Abstract

Automatically synthesizing dance motion sequences is an increasingly popular research task in the broader field of human motion analysis. Recent approaches have mostly used recurrent neural networks (RNNs), which are known to suffer from prediction error accumulation, usually limiting models to synthesize short choreographies of less than 100 poses. In this paper we present a multimodal convolutional autoencoder that combines 2D skeletal and audio information by employing an attention-based feature fusion mechanism, capable of generating novel dance motion sequences of arbitrary length. We first validate the ability of our system to capture the temporal context of dancing in a unimodal setting, by considering only skeletal features as input.
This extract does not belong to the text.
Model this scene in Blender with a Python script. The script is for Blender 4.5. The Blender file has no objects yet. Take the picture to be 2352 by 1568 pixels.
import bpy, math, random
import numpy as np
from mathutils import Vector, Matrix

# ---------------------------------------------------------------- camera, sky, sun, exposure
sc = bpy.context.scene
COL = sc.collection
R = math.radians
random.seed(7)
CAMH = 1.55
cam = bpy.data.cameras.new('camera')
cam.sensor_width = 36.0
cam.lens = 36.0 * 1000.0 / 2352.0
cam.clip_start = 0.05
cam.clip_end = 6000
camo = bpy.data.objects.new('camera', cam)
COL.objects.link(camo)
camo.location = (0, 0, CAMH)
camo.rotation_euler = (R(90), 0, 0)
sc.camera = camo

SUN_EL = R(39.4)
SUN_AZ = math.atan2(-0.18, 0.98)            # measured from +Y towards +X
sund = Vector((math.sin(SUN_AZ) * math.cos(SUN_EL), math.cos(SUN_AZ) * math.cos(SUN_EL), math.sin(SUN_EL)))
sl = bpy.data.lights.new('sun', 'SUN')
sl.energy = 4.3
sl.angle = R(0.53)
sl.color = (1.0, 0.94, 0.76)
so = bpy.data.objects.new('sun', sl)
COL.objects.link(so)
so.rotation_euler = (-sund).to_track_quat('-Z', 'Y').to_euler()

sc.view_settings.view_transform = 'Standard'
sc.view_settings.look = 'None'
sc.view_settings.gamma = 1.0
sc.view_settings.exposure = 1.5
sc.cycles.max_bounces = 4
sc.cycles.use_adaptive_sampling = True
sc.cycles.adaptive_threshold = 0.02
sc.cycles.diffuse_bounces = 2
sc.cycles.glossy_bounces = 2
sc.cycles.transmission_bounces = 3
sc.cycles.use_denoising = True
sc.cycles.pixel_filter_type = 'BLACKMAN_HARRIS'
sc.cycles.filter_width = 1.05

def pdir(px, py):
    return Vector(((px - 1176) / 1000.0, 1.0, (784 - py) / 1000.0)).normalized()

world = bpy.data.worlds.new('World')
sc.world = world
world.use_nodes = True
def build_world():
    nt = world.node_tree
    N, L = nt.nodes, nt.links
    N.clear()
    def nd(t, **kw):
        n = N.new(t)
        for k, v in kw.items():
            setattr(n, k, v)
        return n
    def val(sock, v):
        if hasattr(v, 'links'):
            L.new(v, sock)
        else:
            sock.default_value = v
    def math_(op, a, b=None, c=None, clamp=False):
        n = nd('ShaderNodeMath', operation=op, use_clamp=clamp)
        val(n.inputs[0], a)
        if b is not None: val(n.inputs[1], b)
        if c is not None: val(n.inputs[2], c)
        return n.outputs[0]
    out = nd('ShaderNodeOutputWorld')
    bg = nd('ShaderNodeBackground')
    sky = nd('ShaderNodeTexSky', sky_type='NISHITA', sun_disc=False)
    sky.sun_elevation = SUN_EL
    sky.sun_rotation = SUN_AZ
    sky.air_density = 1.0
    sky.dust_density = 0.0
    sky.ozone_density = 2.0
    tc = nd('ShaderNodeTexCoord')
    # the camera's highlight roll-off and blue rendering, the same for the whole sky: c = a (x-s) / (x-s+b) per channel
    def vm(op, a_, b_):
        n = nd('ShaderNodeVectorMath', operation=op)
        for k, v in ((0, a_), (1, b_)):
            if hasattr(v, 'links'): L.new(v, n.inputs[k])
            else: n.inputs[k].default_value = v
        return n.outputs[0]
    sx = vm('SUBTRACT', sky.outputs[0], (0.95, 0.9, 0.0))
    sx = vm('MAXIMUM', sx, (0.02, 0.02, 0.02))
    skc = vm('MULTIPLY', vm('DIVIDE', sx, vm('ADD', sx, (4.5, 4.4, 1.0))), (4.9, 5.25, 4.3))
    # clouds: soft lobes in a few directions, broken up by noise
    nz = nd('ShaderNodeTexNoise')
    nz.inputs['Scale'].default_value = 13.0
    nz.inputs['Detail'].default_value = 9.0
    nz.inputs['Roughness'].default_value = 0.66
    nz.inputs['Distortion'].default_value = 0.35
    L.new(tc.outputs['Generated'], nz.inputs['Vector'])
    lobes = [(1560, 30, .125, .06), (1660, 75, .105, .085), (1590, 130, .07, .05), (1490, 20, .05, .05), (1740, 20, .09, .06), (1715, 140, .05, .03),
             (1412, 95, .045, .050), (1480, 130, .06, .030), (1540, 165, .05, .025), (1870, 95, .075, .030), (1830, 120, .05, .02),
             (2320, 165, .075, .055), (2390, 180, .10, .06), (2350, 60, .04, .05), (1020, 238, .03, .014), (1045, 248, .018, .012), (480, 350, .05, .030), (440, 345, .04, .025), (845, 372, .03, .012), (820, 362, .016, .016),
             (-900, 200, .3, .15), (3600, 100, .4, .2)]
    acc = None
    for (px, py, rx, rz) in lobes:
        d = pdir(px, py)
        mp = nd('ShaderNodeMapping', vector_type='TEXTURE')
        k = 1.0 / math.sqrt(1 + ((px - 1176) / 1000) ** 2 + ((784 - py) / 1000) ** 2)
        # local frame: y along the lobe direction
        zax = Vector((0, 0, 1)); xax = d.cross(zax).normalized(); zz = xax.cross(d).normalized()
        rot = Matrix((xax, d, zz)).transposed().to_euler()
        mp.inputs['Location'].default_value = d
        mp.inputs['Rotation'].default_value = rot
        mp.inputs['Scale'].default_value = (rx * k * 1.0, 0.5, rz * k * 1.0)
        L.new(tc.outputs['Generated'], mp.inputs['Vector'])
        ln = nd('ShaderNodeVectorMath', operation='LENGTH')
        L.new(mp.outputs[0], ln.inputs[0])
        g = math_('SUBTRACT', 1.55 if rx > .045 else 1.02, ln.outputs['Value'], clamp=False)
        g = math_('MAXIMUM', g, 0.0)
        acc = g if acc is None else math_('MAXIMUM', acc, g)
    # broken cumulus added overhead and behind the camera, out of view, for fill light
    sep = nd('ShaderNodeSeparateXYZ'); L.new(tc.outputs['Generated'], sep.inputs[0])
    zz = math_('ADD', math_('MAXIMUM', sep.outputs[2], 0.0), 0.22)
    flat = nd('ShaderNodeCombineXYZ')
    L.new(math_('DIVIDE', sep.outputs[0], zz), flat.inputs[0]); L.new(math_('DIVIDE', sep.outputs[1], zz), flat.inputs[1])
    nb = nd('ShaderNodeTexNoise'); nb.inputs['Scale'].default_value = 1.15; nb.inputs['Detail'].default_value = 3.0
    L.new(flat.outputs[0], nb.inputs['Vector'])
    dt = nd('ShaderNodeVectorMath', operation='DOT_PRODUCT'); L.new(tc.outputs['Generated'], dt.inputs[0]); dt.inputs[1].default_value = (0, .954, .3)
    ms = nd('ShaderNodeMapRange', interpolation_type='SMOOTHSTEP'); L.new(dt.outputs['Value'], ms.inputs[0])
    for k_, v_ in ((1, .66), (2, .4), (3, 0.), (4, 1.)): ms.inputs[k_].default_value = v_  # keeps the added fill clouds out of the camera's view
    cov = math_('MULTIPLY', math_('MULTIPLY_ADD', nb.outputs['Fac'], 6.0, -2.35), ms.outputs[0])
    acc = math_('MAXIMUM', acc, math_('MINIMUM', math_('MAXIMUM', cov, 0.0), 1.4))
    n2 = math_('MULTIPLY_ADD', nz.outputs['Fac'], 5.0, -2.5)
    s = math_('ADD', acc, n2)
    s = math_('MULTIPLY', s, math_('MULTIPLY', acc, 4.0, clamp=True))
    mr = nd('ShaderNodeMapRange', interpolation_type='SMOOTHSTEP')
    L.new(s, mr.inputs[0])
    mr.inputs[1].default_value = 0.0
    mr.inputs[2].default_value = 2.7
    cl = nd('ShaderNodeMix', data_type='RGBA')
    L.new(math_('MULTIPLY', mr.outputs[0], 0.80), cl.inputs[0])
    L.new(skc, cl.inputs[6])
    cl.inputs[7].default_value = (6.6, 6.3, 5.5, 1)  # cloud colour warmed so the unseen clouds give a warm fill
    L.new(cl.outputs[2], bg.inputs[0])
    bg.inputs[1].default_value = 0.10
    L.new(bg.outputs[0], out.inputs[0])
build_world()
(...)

According to 1440 rating answers provided by 24 participants in our initial user-study, we show that the optimal performance was presented by the model that was trained with input sequences of 500 poses. Based on this outcome, we train the proposed multimodal architecture with two different approaches, namely teacher-forcing and self-supervised curriculum learning, to deal with the autoregressive error accumulation phenomenon. In our evaluation campaign, we generate 1800 sequences and compare our method against two state-of-the-art approaches. Through qualitative and quantitative experiments we demonstrate the improvements introduced by the proposed multimodal architecture in terms of realism, motion diversity and multimodality, reducing the Fréchet Inception Distance (FID) metric value by 0.39. Subjective results confirm the effectiveness of our approach to synthesize diverse dance motion sequences, reporting a 6% increase in style consistency preference according to 1800 answers provided by 45 evaluators.